Hal Holbrook


Listening to Hal Holbrook in a phone interview, it’s easy to think that Mark Twain might still be alive, even if you’ve never talked to Twain in person.

We’re having the conversation because the accomplished American actor is bringing “Mark Twain Tonight” back to Washington. The show will be at the National Theatre April 4 to 5, perhaps in the nick of time, and with the star, once again, burning with a passion for the part.

In rumpled whitish hair and a white suit, Holbrook has been doing his one-man show for years, going back to 1954, when the Cleveland, Ohio, native first performed the role at Lock Haven State Teachers College in Pennsylvania.

Ed Sullivan put Holbrook-Twain on his show in 1956, and Holbrook made it to Off-Broadway in 1959. He performed the role again in a production at the New York World’s Fair in 1964 and 1965. In 1966, “Mark Twain Tonight” went to Broadway for the first (but not the last), and the following year it was presented on CBS. Holbrook won an Emmy. He would return to Broadway and continue to tour with the show.

Holbrook said he has performed as Mark Twain more than 2,000 times over 60 years of his life. There is a very good chance that he never performed it the same way twice, so rich is the material, so endless is Holbrook’s love for the man and the part.
He is 88 years old now, and you have to ask: Why do you do it?

“Why do I do it?” Hobrook said. “Why, because it keeps me alive, man. It keeps me alive. It makes my blood run. It makes my heart beat faster every time I do it. It keeps you young and interested and curious and passionate. It’s hard sometimes. I do all my own research, I change the material a lot. Sometimes, you never know where it exactly goes. He did the same thing you know. That’s what he became, Mark Twain on the road, on tours, talking about America, God, politics, greed, the big business guys. Nothing has changed.”

“I can’t wait to get to Washington, let me tell you,” he said. “I can’t wait. I don’t have to change a thing. I don’t have to update him. He’s as current as all get-out. We’ve got the same things going on, the gap between rich and poor, the intolerance of the zealots.”
“He speaks to me, you know,” Holbrook said. The voice was garrulous, rich in timbre. “I don’t mean literally, I mean in terms of what he says. He speaks to all of us. Because he does what other people don’t do: He tells the truth. That’s what always separated him from everybody else, it’s why he was funny. Because he’s not just a comedian. He tells the truth and the truth is always funny, to begin with, because you hardly ever hear it. So people laugh, but they also listen.”

“When I first starting doing him, I was trying to figure out how to survive on stage by myself,” he said. “That seemed to be the hardest part. I wanted to get the laughs then. Now, well, I need to do it, because it’s worthwhile. Plus, there aren’t that many good parts for a guy my age any more.”
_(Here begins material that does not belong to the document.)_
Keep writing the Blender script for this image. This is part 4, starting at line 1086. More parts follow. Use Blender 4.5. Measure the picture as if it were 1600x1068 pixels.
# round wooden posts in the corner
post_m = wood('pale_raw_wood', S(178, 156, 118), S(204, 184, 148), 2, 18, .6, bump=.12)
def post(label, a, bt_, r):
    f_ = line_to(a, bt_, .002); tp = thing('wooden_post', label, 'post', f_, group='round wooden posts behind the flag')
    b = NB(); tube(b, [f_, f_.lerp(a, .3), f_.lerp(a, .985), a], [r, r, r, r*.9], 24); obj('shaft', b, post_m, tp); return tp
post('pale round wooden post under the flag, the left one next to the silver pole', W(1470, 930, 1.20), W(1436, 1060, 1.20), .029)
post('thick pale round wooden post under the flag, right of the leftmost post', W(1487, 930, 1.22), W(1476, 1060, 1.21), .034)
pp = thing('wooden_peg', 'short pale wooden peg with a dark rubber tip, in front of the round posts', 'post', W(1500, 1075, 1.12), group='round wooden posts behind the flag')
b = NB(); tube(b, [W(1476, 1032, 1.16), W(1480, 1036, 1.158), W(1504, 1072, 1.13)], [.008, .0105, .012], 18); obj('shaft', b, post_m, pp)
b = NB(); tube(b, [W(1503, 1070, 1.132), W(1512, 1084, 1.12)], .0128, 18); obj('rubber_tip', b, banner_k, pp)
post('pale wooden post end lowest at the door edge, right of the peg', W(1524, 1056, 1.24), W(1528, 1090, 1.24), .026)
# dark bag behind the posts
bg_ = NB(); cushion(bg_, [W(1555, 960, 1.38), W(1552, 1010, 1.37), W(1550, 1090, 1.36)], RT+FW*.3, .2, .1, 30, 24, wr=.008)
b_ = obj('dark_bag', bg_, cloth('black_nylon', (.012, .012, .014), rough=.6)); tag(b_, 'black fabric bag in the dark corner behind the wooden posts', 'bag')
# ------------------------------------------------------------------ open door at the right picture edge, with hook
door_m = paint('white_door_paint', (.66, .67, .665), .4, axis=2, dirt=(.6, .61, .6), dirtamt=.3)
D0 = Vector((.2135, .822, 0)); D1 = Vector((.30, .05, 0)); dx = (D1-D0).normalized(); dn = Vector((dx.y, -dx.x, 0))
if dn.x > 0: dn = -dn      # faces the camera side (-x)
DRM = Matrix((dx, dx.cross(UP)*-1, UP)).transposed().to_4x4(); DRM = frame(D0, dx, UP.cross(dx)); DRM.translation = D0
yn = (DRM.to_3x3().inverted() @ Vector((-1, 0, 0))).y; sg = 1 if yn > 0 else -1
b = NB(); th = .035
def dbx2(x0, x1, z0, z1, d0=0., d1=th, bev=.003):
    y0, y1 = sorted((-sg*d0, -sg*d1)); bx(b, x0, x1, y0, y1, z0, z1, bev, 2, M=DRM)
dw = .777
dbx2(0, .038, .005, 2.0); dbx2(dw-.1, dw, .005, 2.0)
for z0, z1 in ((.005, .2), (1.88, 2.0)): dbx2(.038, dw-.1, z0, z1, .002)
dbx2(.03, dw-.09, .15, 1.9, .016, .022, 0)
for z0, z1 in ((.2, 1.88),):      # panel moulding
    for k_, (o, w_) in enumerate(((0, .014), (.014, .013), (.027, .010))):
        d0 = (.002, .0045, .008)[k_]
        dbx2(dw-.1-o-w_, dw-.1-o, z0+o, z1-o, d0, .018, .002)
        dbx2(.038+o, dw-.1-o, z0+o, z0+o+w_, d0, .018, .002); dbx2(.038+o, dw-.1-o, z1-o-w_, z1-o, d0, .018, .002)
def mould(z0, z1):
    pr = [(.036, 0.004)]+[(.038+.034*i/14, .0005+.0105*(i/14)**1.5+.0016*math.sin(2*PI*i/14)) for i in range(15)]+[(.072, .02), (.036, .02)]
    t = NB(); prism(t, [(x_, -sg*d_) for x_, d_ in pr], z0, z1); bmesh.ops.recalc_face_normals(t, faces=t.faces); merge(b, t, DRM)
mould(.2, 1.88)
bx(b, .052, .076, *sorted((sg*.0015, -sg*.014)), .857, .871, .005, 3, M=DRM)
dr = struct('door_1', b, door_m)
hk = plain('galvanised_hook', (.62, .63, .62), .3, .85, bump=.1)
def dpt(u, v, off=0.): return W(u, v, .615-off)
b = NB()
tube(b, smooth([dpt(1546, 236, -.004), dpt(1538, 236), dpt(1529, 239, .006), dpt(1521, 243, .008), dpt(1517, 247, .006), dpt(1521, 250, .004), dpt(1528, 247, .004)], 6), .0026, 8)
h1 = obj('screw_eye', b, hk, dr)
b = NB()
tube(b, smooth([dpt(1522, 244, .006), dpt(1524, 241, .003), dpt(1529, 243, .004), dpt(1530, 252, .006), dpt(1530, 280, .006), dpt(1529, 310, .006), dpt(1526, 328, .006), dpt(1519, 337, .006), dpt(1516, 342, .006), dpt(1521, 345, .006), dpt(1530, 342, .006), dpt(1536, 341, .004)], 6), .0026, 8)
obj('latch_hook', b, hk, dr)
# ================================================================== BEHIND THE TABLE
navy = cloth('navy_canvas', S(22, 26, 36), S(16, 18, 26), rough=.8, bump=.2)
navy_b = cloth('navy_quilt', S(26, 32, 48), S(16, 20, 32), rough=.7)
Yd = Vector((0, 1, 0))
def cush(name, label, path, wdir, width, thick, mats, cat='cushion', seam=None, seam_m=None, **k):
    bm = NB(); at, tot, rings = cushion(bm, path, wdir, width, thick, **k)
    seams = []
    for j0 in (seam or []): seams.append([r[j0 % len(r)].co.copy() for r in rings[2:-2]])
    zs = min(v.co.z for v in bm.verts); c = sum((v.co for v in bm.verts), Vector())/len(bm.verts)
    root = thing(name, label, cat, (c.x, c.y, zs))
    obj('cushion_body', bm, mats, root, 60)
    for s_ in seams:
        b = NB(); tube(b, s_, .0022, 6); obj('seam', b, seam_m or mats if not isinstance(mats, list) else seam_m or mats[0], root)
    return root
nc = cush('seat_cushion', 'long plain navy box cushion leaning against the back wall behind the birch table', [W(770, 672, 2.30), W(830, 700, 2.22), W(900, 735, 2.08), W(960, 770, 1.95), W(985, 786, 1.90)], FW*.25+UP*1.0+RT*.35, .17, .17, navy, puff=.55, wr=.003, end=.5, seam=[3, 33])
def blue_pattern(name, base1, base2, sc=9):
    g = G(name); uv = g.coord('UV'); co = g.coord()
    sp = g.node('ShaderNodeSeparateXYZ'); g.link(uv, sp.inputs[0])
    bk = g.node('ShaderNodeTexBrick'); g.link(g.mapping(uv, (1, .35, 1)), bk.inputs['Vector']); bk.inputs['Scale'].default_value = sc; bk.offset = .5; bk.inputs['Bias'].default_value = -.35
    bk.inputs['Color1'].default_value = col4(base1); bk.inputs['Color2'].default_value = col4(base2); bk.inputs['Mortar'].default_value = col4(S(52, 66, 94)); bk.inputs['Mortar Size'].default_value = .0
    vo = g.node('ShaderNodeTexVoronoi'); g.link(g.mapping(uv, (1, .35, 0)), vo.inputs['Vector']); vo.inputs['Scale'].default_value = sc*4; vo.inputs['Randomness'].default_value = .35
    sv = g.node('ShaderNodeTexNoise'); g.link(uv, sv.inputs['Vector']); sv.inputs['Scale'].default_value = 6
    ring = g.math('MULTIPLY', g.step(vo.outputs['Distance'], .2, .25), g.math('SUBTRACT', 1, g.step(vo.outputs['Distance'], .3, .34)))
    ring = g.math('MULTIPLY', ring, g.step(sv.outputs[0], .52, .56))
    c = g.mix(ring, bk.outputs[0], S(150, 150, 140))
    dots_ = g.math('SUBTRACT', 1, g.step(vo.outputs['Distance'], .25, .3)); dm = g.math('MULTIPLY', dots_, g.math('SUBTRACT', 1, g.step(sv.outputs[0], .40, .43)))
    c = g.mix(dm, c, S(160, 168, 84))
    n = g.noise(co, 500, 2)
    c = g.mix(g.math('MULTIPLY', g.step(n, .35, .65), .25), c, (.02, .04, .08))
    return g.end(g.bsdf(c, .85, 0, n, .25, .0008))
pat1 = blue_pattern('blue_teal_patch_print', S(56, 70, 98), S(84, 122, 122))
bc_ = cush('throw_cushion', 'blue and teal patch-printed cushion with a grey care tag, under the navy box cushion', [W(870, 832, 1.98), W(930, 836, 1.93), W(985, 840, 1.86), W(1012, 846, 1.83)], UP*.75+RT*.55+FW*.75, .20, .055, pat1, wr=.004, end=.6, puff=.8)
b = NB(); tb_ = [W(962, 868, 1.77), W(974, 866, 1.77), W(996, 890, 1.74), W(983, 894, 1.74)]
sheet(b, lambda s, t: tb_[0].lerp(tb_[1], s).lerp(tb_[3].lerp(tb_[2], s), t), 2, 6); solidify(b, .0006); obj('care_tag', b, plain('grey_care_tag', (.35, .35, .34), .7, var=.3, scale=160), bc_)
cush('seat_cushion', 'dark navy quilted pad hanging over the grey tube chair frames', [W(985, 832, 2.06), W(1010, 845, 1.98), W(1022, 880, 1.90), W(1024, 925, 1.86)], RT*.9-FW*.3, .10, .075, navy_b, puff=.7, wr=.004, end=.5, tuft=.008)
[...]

Maybe. But he seems to find them or, anyway, they find him. He had an Oscar nomination for supporting actor in 2008 for “Into the Wild.” He was in Spielberg’s “Lincoln” and the well-received “Promised Land” last year. He works. You guess he needs to work for the sake of it.

Twain did the same thing. He did it to make money, for sure, and he had created this Mark Twain character. Moreover, he was both a great American novelist – “The Adventures of Huckleberry Finn” is still being banned after all these years – and a great and mordant observer of American mores. “Shaw called him the American Voltaire,” Holbrook offered.

Holbrook, of course, is in the pantheon of fine American actors, with an ability to play memorable roles on stage, in films and on television. He was a villainous foil to Clint Eastwood’s “Dirty Harry,” playing a law-and-order zealot. He was the wise broker to Charlie Sheen’s hustler in “Wall Street.” He portrayed an assistant secretary of state on “The West Wing,” appeared on the popular sitcom “Evening Shade” and played Dixie Carter’s swain on “Designing Women.”

That was a part he played in real life, also. She was the enduring love of his life. They married in 1984. Both he and Carter appeared at the Shakespeare Theatre Company, Holbrook as Shylock in “The Merchant of Venice,” Carter giving remarkable performances in two plays by Oscar Wilde.

“She was an original, and I loved her dearly,” he said. “She had courage, intelligence, talent, humor and grace and a remarkable capacity for forgiveness, for which I was grateful.”

Carter passed away in 2010.

Twain saved some of his sharpest jibes for politicians, as in the famous: “Suppose you were an idiot and suppose you were a member of Congress . . . but I repeat myself.”

“I can’t wait to unleash Twain on Washington,” Holbrook said. For sure, we could use a dose of Twain, and the presence of Hal Holbrook, too.